Your amazing self can notice a thing in this world and:
- be interested/curious about it.
- examine it.
- study it.
- wonder about it.
- develop hypotheses about it.
- test those hypotheses.
- compare it with known facts.
- reflect on it.
- discuss it with others.
- draw some tentative conclusions about it.
- test those conclusions against fact and logic, keeping some and rejecting others.
- stay on the lookout for new information on the topic, just in case you’ve misunderstood .
- embrace/believe the conclusions that seem worthy.
- make moral/philosophical judgments about the matter (if it is that sort of matter).
- overturn previous beliefs based on the new information.
- develop emotional associations with the subject.
- teach your conclusions to others, guiding them through all these steps.
Meanwhile, your same amazing self can also:
- decide on the value of the thing, good or bad, without doing any of the due diligence items on the first list above.
- default to assumptions/hearsay/traditions/consensus about the thing, neglecting your own investigation.
- mistake the thing for something else.
- think you already understand the thing well when you do not.
- not notice the thing.
- be distracted from the thing.
- find the thing unimportant, as it regards your priorities.
- let yourself off the hook by saying you’ll have to examine it later.
- find the thing unimportant, as examination of things does not fit with your current mood.
- reject or accept the thing summarily because of preexisting emotional associations with the thing itself.
- reject or accept the thing summarily because of preexisting emotional associations with certain people or institutions who are related with the thing.
- reject or accept the thing summarily because it is old.
- reject or accept the thing summarily because it is new.
- look for other excuses for summarily deciding about the thing.
- make a show (to yourself or to others) of examining the thing, when you’ve actually decided on its value already.
- lie/exaggerate to yourself about the thing.
- lie/exaggerate to others about the thing.
- teach your conclusions to others, but without revealing the steps you took to reach those conclusions.
The same mind can treat one matter with high honesty, rationality, and responsibility, and another quite differently! It’s somewhat like the way we might treat the various people who come to our houses or call us on the phone—some being welcome (and for different reasons), and some being not welcome at all.

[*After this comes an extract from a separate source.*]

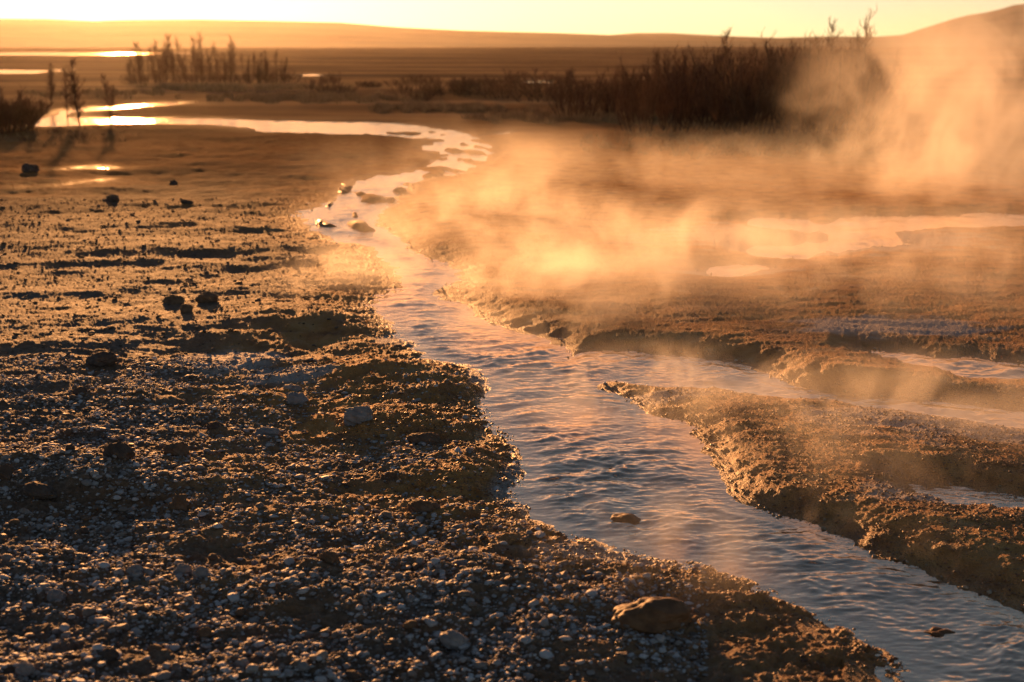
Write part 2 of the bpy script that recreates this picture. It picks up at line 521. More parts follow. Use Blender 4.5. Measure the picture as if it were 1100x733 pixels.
V = np.stack([GX, GY, GZ], 1)
me = np_mesh("ground", V, quads, True, {"mat": MT, "wet": WT, "far": FAR, "matte": ss(6, 20, np.hypot(GX, GY)), "silt": silt_mask(GX, GY)})
link("ground", me, GROUND, kind="structure", label="gravel and rust coloured mineral ground along the stream", category="ground")

wv = SD < 0.13 * np.clip(np.hypot(GX, GY) / 9, 0.6, 5)
keep = wv[quads].any(1)
wq = quads[keep]
used = np.unique(wq)
remap = np.full(len(V), -1); remap[used] = np.arange(len(used))
wx, wy = GX[used], GY[used]
wr = np.hypot(wx, wy)
dpt = ss(0.0, -0.12, SD[used])
cr, sr = math.cos(R(24)), math.sin(R(24))
fx, fy = wx * cr + wy * sr, -wx * sr + wy * cr
fx = fx + 0.05 * perlin(wx * 4, wy * 4, 91); fy = fy + 0.06 * perlin(wx * 3, wy * 3, 92)
calm = 1 - ss(14, 50, wr) * 0.7
gust = 0.15 + 1.25 * ss(-0.4, 0.45, fbm(wx * 2.1, wy * 1.6, 3, 97))
z = 0.0080 * (1 - 2 * np.abs(perlin(fx * 2.1, fy * 5.6, 93))) + 0.0045 * (1 - 2 * np.abs(perlin(fx * 3.6 + fy, fy * 11, 98))) + 0.0034 * (1 - 2 * np.abs(perlin(wx * 7 + 0.6 * fy, wy * 19, 94))) + 0.0022 * (1 - 2 * np.abs(perlin(fx * 13, fy * 31, 99))) + 0.004 * perlin(fx * 1.2, fy * 3, 95)
z = z * gust * 0.8
z = z + 0.0018 * perlin(wx * 26, wy * 44, 96) * (1 - ss(8, 16, wr))
WZ = -0.02 + z * (0.25 + 0.75 * dpt) * calm
me = np_mesh("stream_water", np.stack([wx, wy, WZ], 1), remap[wq], True)
link("stream_water", me, WATER, kind="structure", label="shallow rippled hot stream with its side pools", category="water")

# ------------------------------------------------------------------ hills
def hill_object(name, prof, r0, r1, r2, label, seed, amp):
    p = np.array(prof, float)
    a = np.radians(np.arange(-60, 60.01, 0.12))
    px = CX + F * np.tan(a)
    ysk = np.interp(px, p[:, 0], p[:, 1])
    n = 60
    t = np.linspace(0, 1, n)
    rad = np.where(t < 0.75, r0 + (r1 - r0) * t / 0.75, r1 + (r2 - r1) * (t - 0.75) / 0.25)
    prof_h = np.where(t < 0.75, ss(0, 1, t / 0.75) ** 1.1, 1 - 0.5 * ((t - 0.75) / 0.25) ** 2)
    H = CAMZ + (YH - ysk) / F * r1
    AA, TT = np.meshgrid(a, rad)
    X = np.sin(AA) * TT / np.cos(AA) * 1.0; Y = TT
    Z = prof_h[:, None] * H[None, :] * 1.0 - 1.0
    Z = Z + amp * fbm(X * 0.006, Y * 0.012, 4, seed) * np.sin(np.pi * np.clip(t, 0, 1))[:, None] * (np.abs(t - 0.75) > 0.02)[:, None]
    Z[int(n * 0.75)] += 1.0
    m, k = Z.shape
    J = np.arange(m * k).reshape(m, k)
    q = np.stack([J[:-1, :-1], J[:-1, 1:], J[1:, 1:], J[1:, :-1]], -1).reshape(-1, 4)
    me = np_mesh(name, np.stack([X.ravel(), Y.ravel(), Z.ravel()], 1), q)
    link(name, me, HILL, kind="structure", label=label, category="hills")


hill_object("hills", [(-1500, 30), (-300, 22), (0, 21), (60, 21.5), (110, 24), (150, 23), (220, 22), (300, 23.5), (365, 25), (430, 30), (500, 33.5), (560, 35),
                      (600, 36), (640, 37.5), (700, 40), (830, 42), (1000, 41), (2500, 42)], 330, 1150, 1350, "long low heath ridge under the sunset", 5, 1.6)
hill_object("distant_ridge", [(-2000, 44), (560, 44), (640, 39), (680, 36), (715, 36), (780, 39.3), (830, 41), (880, 39.5), (960, 40), (1100, 41), (2500, 42)], 1400, 1750, 1900, "thin far ridge on the horizon", 8, 1.0)
hill_object("mountain", [(-2000, 46), (860, 46), (930, 40), (960, 38), (985, 30), (1010, 22), (1030, 17), (1045, 15), (1062, 11), (1075, 7), (1100, 4),
                         (1200, -12), (1350, -20), (1700, 0), (2500, 40)], 1000, 1500, 1800, "dark mountain shoulder rising on the right", 11, 1.5)

# ------------------------------------------------------------------ stones
def ico(sub):
    t = (1 + 5 ** 0.5) / 2
    v = [(-1, t, 0), (1, t, 0), (-1, -t, 0), (1, -t, 0), (0, -1, t), (0, 1, t), (0, -1, -t), (0, 1, -t), (t, 0, -1), (t, 0, 1), (-t, 0, -1), (-t, 0, 1)]
    f = [(0, 11, 5), (0, 5, 1), (0, 1, 7), (0, 7, 10), (0, 10, 11), (1, 5, 9), (5, 11, 4), (11, 10, 2), (10, 7, 6), (7, 1, 8), (3, 9, 4), (3, 4, 2),
         (3, 2, 6), (3, 6, 8), (3, 8, 9), (4, 9, 5), (2, 4, 11), (6, 2, 10), (8, 6, 7), (9, 8, 1)]
    v = [np.array(q) / np.linalg.norm(q) for q in v]
    for _ in range(sub):
        cache = {}; nf = []

        def mid(a, b):
            k = (min(a, b), max(a, b))
            if k not in cache:
                q = v[a] + v[b]; v.append(q / np.linalg.norm(q)); cache[k] = len(v) - 1
            return cache[k]
        for a, b, c in f:
            ab, bc, ca = mid(a, b), mid(b, c), mid(c, a)
            nf += [(a, ab, ca), (b, bc, ab), (c, ca, bc), (ab, bc, ca)]
        f = nf
    return np.array(v), np.array(f)


ICO = {s: ico(s) for s in range(5)}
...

But have you ever assumed the worst about a visitor or caller, only to discover later that they had value to you after all? That’s the amazing thing about us that I wanted to point out in this post. We can really get some things right, but we are amazingly capable of misjudging things, too. And it seems to be quite up to us—how careful we are with how we judge things.
The more I think about it, the more impressed I am with how much power we were given over our own lives. And it’s quite analogous to the power of the automobile, which we’d much rather see in the hands of a mature, kind, sober and responsible person than in the hands of someone else!
So much of the outcome seems to be based on the quality of the judgments we make about things!